Work to do: Repeat the listing below in full, exactly as it stands.

Available data:

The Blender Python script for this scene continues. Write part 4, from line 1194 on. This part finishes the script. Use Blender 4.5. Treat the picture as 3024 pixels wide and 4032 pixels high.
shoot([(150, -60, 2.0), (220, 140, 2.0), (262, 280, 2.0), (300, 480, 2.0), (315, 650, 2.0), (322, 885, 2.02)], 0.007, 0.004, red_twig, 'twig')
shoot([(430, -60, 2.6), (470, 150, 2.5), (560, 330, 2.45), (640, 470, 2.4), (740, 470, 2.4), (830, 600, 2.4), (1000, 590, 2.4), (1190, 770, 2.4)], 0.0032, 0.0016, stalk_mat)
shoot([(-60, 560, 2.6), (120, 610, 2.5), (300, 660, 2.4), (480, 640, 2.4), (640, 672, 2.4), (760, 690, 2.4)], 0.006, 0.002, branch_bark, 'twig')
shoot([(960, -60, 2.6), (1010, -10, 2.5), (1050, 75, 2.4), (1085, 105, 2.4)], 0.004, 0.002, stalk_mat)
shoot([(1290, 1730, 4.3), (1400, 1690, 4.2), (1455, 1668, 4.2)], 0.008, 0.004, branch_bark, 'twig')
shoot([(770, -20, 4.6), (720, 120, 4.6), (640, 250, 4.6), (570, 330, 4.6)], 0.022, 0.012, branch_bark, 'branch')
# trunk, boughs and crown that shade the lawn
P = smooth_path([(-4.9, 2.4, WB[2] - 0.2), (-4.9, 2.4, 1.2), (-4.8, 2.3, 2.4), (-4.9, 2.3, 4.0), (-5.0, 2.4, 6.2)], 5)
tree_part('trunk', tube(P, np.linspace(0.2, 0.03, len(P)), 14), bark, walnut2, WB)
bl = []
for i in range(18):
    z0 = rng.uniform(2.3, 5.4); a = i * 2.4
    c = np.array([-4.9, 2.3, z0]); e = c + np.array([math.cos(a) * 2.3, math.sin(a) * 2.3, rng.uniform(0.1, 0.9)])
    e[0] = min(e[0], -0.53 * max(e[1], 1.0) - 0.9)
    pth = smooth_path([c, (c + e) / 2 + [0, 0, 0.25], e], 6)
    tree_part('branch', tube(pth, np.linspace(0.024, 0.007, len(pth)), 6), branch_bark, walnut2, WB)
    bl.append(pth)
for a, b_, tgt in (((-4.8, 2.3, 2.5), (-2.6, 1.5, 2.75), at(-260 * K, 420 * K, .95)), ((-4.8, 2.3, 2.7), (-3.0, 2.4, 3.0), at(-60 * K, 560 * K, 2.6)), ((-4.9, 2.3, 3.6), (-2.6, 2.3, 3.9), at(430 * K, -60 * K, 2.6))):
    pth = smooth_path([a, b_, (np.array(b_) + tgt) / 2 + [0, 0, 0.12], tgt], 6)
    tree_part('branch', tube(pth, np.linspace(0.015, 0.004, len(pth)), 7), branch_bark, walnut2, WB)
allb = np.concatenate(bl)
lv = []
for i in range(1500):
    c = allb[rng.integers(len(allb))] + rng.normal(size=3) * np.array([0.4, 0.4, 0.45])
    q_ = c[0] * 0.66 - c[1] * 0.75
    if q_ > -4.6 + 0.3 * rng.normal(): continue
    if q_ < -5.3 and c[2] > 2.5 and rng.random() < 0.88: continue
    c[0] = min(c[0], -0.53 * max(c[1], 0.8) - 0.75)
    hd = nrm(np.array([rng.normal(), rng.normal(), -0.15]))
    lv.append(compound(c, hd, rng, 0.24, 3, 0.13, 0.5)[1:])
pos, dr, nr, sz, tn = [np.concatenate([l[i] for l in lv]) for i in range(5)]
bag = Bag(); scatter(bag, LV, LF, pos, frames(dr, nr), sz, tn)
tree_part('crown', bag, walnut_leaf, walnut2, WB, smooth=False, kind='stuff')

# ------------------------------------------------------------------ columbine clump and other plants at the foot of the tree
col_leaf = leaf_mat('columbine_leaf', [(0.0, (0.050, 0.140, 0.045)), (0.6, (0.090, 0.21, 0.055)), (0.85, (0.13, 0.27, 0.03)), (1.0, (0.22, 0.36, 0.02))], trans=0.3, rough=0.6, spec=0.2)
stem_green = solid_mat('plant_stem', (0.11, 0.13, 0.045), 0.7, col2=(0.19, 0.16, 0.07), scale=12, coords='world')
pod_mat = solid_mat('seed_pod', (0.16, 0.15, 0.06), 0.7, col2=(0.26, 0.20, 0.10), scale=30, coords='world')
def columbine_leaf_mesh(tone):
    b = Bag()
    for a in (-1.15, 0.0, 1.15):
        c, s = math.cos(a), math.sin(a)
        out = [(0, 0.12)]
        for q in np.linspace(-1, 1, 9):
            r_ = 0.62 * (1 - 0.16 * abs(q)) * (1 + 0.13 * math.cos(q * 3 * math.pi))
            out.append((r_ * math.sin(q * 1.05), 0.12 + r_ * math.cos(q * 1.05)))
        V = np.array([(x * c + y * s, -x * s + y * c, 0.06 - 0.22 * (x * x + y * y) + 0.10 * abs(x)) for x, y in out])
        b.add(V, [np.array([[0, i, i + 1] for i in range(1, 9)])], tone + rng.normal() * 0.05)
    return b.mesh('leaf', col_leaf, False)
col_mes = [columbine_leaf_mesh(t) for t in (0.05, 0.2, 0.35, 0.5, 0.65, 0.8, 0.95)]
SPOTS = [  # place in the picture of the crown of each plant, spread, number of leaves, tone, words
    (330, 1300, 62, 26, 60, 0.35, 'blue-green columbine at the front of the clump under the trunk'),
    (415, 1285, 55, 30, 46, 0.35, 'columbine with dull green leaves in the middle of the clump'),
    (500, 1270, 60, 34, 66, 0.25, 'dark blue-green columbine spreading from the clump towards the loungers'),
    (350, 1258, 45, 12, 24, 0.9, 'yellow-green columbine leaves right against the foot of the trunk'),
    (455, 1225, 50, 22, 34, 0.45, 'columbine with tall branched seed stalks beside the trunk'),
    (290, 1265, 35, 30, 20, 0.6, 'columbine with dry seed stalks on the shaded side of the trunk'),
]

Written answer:
The Blender Python script for this scene continues. Write part 4, from line 1194 on. This part finishes the script. Use Blender 4.5. Treat the picture as 3024 pixels wide and 4032 pixels high.
shoot([(150, -60, 2.0), (220, 140, 2.0), (262, 280, 2.0), (300, 480, 2.0), (315, 650, 2.0), (322, 885, 2.02)], 0.007, 0.004, red_twig, 'twig')
shoot([(430, -60, 2.6), (470, 150, 2.5), (560, 330, 2.45), (640, 470, 2.4), (740, 470, 2.4), (830, 600, 2.4), (1000, 590, 2.4), (1190, 770, 2.4)], 0.0032, 0.0016, stalk_mat)
shoot([(-60, 560, 2.6), (120, 610, 2.5), (300, 660, 2.4), (480, 640, 2.4), (640, 672, 2.4), (760, 690, 2.4)], 0.006, 0.002, branch_bark, 'twig')
shoot([(960, -60, 2.6), (1010, -10, 2.5), (1050, 75, 2.4), (1085, 105, 2.4)], 0.004, 0.002, stalk_mat)
shoot([(1290, 1730, 4.3), (1400, 1690, 4.2), (1455, 1668, 4.2)], 0.008, 0.004, branch_bark, 'twig')
shoot([(770, -20, 4.6), (720, 120, 4.6), (640, 250, 4.6), (570, 330, 4.6)], 0.022, 0.012, branch_bark, 'branch')
# trunk, boughs and crown that shade the lawn
P = smooth_path([(-4.9, 2.4, WB[2] - 0.2), (-4.9, 2.4, 1.2), (-4.8, 2.3, 2.4), (-4.9, 2.3, 4.0), (-5.0, 2.4, 6.2)], 5)
tree_part('trunk', tube(P, np.linspace(0.2, 0.03, len(P)), 14), bark, walnut2, WB)
bl = []
for i in range(18):
    z0 = rng.uniform(2.3, 5.4); a = i * 2.4
    c = np.array([-4.9, 2.3, z0]); e = c + np.array([math.cos(a) * 2.3, math.sin(a) * 2.3, rng.uniform(0.1, 0.9)])
    e[0] = min(e[0], -0.53 * max(e[1], 1.0) - 0.9)
    pth = smooth_path([c, (c + e) / 2 + [0, 0, 0.25], e], 6)
    tree_part('branch', tube(pth, np.linspace(0.024, 0.007, len(pth)), 6), branch_bark, walnut2, WB)
    bl.append(pth)
for a, b_, tgt in (((-4.8, 2.3, 2.5), (-2.6, 1.5, 2.75), at(-260 * K, 420 * K, .95)), ((-4.8, 2.3, 2.7), (-3.0, 2.4, 3.0), at(-60 * K, 560 * K, 2.6)), ((-4.9, 2.3, 3.6), (-2.6, 2.3, 3.9), at(430 * K, -60 * K, 2.6))):
    pth = smooth_path([a, b_, (np.array(b_) + tgt) / 2 + [0, 0, 0.12], tgt], 6)
    tree_part('branch', tube(pth, np.linspace(0.015, 0.004, len(pth)), 7), branch_bark, walnut2, WB)
allb = np.concatenate(bl)
lv = []
for i in range(1500):
    c = allb[rng.integers(len(allb))] + rng.normal(size=3) * np.array([0.4, 0.4, 0.45])
    q_ = c[0] * 0.66 - c[1] * 0.75
    if q_ > -4.6 + 0.3 * rng.normal(): continue
    if q_ < -5.3 and c[2] > 2.5 and rng.random() < 0.88: continue
    c[0] = min(c[0], -0.53 * max(c[1], 0.8) - 0.75)
    hd = nrm(np.array([rng.normal(), rng.normal(), -0.15]))
    lv.append(compound(c, hd, rng, 0.24, 3, 0.13, 0.5)[1:])
pos, dr, nr, sz, tn = [np.concatenate([l[i] for l in lv]) for i in range(5)]
bag = Bag(); scatter(bag, LV, LF, pos, frames(dr, nr), sz, tn)
tree_part('crown', bag, walnut_leaf, walnut2, WB, smooth=False, kind='stuff')

# ------------------------------------------------------------------ columbine clump and other plants at the foot of the tree
col_leaf = leaf_mat('columbine_leaf', [(0.0, (0.050, 0.140, 0.045)), (0.6, (0.090, 0.21, 0.055)), (0.85, (0.13, 0.27, 0.03)), (1.0, (0.22, 0.36, 0.02))], trans=0.3, rough=0.6, spec=0.2)
stem_green = solid_mat('plant_stem', (0.11, 0.13, 0.045), 0.7, col2=(0.19, 0.16, 0.07), scale=12, coords='world')
pod_mat = solid_mat('seed_pod', (0.16, 0.15, 0.06), 0.7, col2=(0.26, 0.20, 0.10), scale=30, coords='world')
def columbine_leaf_mesh(tone):
    b = Bag()
    for a in (-1.15, 0.0, 1.15):
        c, s = math.cos(a), math.sin(a)
        out = [(0, 0.12)]
        for q in np.linspace(-1, 1, 9):
            r_ = 0.62 * (1 - 0.16 * abs(q)) * (1 + 0.13 * math.cos(q * 3 * math.pi))
            out.append((r_ * math.sin(q * 1.05), 0.12 + r_ * math.cos(q * 1.05)))
        V = np.array([(x * c + y * s, -x * s + y * c, 0.06 - 0.22 * (x * x + y * y) + 0.10 * abs(x)) for x, y in out])
        b.add(V, [np.array([[0, i, i + 1] for i in range(1, 9)])], tone + rng.normal() * 0.05)
    return b.mesh('leaf', col_leaf, False)
col_mes = [columbine_leaf_mesh(t) for t in (0.05, 0.2, 0.35, 0.5, 0.65, 0.8, 0.95)]
SPOTS = [  # place in the picture of the crown of each plant, spread, number of leaves, tone, words
    (330, 1300, 62, 26, 60, 0.35, 'blue-green columbine at the front of the clump under the trunk'),
    (415, 1285, 55, 30, 46, 0.35, 'columbine with dull green leaves in the middle of the clump'),
    (500, 1270, 60, 34, 66, 0.25, 'dark blue-green columbine spreading from the clump towards the loungers'),
    (350, 1258, 45, 12, 24, 0.9, 'yellow-green columbine leaves right against the foot of the trunk'),
    (455, 1225, 50, 22, 34, 0.45, 'columbine with tall branched seed stalks beside the trunk'),
    (290, 1265, 35, 30, 20, 0.6, 'columbine with dry seed stalks on the shaded side of the trunk'),
]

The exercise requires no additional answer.